22 June 2005

Not your usual Batman film

I’ve got to hand it to Christopher Nolan – the creator of the latest Batman film. Batman is almost human.

That’s what I like most about the film “Batman Begins”: It presents a psychological profile of the superhero – tracing his childhood, his fear of bats, his witnessing of his parents’ murder, his guilt for having survived it, his desire for revenge, his misguided sense of justice, his penance.

I’m not sure if Bob Kane (the creator of Batman) had conceived his superhero in this way, i.e. with a 360-degree view in mind, but in the film Batman Begins, writer David S Goyer and cowriter-director Christopher Nolan does a great job of bringing it all together.
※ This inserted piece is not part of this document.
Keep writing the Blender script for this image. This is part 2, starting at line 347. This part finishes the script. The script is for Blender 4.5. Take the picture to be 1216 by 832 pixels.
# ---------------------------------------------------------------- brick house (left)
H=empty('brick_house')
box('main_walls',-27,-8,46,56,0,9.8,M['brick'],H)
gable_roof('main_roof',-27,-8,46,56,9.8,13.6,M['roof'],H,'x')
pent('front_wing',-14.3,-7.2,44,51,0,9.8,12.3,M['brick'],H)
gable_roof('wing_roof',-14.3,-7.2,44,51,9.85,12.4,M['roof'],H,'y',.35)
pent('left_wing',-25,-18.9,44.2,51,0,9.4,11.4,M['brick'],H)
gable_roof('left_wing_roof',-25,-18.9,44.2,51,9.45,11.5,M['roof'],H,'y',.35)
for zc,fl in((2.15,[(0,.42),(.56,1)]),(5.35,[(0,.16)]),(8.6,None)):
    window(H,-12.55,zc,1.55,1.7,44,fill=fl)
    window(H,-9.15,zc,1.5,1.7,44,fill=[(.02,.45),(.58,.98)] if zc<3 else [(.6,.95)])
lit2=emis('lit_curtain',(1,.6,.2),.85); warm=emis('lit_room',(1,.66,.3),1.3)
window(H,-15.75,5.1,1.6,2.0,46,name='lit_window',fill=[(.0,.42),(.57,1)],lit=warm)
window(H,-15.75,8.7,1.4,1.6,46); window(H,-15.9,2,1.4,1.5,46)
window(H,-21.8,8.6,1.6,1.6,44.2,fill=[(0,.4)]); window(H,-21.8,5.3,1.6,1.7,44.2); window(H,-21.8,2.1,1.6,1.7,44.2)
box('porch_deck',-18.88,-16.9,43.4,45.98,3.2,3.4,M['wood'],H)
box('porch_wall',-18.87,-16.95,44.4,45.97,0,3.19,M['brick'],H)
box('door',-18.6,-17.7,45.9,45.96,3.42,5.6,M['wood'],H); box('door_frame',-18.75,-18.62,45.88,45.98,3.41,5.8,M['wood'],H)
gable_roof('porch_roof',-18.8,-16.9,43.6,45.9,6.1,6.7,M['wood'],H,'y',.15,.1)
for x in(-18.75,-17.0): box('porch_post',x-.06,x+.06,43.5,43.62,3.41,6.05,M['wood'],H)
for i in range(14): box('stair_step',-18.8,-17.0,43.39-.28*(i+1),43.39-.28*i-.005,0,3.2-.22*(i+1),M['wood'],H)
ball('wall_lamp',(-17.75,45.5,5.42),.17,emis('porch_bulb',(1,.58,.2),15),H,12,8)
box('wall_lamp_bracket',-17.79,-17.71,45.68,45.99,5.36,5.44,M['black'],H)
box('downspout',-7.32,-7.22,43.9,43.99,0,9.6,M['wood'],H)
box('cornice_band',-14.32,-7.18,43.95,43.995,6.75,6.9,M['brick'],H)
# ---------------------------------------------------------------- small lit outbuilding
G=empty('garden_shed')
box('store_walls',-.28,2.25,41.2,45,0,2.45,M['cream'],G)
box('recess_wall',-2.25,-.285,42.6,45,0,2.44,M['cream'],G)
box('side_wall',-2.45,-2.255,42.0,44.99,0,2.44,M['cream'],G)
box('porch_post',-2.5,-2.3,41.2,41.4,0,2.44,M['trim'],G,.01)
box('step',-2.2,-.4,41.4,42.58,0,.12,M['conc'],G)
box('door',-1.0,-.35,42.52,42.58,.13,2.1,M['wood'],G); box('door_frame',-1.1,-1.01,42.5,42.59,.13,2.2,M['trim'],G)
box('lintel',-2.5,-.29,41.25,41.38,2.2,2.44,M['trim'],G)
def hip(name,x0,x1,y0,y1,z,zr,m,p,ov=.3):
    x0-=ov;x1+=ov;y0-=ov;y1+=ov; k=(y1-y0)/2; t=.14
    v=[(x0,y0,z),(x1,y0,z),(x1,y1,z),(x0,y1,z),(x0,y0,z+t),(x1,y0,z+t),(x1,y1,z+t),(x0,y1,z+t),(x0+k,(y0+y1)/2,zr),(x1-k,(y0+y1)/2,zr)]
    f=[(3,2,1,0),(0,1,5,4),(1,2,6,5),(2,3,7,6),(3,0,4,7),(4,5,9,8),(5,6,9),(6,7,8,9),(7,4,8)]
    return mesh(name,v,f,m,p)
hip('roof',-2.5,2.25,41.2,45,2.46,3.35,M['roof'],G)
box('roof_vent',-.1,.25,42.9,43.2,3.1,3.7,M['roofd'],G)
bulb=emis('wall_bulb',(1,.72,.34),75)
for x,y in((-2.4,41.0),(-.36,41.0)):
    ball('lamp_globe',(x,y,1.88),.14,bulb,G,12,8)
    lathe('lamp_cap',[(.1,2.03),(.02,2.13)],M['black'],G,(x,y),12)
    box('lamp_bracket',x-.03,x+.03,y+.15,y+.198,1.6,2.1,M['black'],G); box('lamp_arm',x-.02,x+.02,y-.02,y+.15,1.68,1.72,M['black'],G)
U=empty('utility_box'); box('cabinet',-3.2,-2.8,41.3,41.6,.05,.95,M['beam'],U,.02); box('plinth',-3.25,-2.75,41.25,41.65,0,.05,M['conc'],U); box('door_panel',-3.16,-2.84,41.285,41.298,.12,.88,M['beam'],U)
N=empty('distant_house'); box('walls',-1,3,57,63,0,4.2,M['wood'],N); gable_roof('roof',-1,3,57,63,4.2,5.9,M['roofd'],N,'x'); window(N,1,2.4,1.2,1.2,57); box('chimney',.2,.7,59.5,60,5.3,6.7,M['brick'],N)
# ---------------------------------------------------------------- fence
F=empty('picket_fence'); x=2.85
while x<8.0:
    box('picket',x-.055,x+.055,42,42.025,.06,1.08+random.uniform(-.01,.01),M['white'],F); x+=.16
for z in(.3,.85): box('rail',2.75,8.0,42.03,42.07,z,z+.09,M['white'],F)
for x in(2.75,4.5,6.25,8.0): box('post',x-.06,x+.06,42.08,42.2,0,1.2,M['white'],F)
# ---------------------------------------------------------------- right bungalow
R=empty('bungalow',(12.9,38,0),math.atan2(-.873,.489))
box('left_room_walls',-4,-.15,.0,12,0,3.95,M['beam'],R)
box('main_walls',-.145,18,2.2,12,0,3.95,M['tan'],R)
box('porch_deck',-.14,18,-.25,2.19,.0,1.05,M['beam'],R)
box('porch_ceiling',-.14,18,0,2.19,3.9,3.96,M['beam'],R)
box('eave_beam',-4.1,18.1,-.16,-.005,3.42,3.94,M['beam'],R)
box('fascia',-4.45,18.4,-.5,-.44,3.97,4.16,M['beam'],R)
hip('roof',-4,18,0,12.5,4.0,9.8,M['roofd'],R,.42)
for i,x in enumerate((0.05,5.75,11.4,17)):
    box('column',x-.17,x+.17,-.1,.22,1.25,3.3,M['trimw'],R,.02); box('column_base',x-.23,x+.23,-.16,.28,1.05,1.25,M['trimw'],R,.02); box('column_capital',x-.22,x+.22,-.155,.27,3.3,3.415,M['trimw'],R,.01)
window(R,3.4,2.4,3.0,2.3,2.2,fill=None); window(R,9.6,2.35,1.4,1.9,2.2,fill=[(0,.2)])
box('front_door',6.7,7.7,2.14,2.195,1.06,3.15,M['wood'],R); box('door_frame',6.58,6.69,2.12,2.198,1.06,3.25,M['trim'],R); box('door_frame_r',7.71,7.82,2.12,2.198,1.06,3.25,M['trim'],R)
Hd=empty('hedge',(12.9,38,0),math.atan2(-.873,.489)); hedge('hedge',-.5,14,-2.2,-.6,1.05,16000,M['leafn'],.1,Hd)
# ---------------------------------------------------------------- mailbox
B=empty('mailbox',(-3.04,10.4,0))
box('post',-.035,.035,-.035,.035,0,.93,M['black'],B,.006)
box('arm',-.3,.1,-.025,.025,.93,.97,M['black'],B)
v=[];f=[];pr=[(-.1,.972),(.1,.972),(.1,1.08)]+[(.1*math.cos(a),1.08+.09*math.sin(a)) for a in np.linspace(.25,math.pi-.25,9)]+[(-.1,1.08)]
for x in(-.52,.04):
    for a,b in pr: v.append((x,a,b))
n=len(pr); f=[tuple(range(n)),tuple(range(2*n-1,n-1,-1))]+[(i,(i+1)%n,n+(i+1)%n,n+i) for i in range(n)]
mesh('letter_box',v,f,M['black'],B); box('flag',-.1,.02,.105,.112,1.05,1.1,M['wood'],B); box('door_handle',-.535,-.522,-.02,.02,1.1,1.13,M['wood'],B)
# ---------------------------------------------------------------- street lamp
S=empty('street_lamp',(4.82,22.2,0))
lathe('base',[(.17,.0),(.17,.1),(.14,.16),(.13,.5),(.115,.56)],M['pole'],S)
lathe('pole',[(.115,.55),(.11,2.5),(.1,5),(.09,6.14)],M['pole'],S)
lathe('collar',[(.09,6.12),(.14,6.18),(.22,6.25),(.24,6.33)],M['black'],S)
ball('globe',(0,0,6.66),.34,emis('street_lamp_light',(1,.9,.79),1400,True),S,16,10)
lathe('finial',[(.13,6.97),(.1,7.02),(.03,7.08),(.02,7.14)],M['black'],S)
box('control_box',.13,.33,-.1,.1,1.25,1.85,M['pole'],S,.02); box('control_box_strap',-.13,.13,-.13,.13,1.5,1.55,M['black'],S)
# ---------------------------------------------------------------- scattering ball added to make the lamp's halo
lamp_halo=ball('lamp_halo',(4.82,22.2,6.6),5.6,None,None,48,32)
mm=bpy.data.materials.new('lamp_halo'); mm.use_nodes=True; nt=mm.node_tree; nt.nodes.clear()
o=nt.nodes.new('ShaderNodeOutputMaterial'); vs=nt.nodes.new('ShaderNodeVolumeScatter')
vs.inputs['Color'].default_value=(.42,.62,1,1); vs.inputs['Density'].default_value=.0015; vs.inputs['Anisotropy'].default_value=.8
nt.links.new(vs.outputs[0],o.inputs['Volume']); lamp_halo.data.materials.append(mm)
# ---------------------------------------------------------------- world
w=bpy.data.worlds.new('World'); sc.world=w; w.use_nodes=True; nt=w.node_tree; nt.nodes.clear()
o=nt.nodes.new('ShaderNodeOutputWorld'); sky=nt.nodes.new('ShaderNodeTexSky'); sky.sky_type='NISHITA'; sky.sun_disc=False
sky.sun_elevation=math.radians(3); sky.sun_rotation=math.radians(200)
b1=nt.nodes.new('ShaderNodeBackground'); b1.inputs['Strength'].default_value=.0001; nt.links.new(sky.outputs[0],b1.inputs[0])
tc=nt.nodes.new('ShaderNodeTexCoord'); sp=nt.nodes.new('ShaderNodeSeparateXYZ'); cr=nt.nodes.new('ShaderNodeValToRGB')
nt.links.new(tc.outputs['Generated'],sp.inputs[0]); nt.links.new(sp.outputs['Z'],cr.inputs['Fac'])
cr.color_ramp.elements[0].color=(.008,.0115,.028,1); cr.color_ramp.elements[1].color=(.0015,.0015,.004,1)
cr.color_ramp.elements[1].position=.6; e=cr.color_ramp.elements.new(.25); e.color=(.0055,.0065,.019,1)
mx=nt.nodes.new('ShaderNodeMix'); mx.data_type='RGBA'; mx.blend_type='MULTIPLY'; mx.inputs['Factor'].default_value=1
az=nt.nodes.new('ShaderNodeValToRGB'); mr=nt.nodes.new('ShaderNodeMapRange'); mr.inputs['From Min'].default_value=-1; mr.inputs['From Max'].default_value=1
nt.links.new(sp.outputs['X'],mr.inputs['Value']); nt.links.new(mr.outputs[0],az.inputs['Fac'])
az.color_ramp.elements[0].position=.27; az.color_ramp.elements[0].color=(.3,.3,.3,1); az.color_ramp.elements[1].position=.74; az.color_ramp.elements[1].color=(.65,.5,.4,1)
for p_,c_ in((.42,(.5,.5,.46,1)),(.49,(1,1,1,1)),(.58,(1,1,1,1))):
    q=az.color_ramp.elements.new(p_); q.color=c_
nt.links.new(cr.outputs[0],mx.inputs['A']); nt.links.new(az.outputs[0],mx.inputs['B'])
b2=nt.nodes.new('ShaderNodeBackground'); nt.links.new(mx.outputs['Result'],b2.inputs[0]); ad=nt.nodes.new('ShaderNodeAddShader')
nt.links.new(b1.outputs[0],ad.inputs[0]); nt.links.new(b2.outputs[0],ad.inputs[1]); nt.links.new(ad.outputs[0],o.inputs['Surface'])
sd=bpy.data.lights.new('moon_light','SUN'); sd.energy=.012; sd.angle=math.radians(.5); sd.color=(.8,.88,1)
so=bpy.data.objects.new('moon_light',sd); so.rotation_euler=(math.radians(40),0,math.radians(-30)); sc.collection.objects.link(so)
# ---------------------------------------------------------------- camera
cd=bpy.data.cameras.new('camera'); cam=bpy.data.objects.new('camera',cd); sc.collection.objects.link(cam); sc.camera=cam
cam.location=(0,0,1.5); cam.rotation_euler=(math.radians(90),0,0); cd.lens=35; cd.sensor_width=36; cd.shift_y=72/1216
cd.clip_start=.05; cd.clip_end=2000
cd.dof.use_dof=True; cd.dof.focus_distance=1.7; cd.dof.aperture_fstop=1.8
Although it is a make-believe world of what may have happened to Bruce Wayne – the man who became Batman the superhero – to me, it makes it all believable.

Batman Begins covers a lot of ground: the traumatised child, the young man seeking justice, his life as a criminal, the warrior-in-training, the rich playboy with a secret identity, and the superhero taking on a world of crime. It shows tough Christian Bale as Batman meting out justice by embracing the role of a vigilante – the only kink in the superhero’s character. But most of all, it shows our superhero’s fallibility as a cold-blooded executioner, without compromising on his reserve for fighting crime. I guess, there’s a human side to a superhero after all.

However, let me caution you: Batman Begins is nothing like the action-comedy-fun Batman films of Tim Burton or Joel Schumacher you may have already seen. This is a serious film. It is dark and joyless. It is long – making it boring for those who expect to see an action film. And, for the simple-minded, the plot is complex and heavy-going.

In other words, Batman Begins is not your usual Batman film.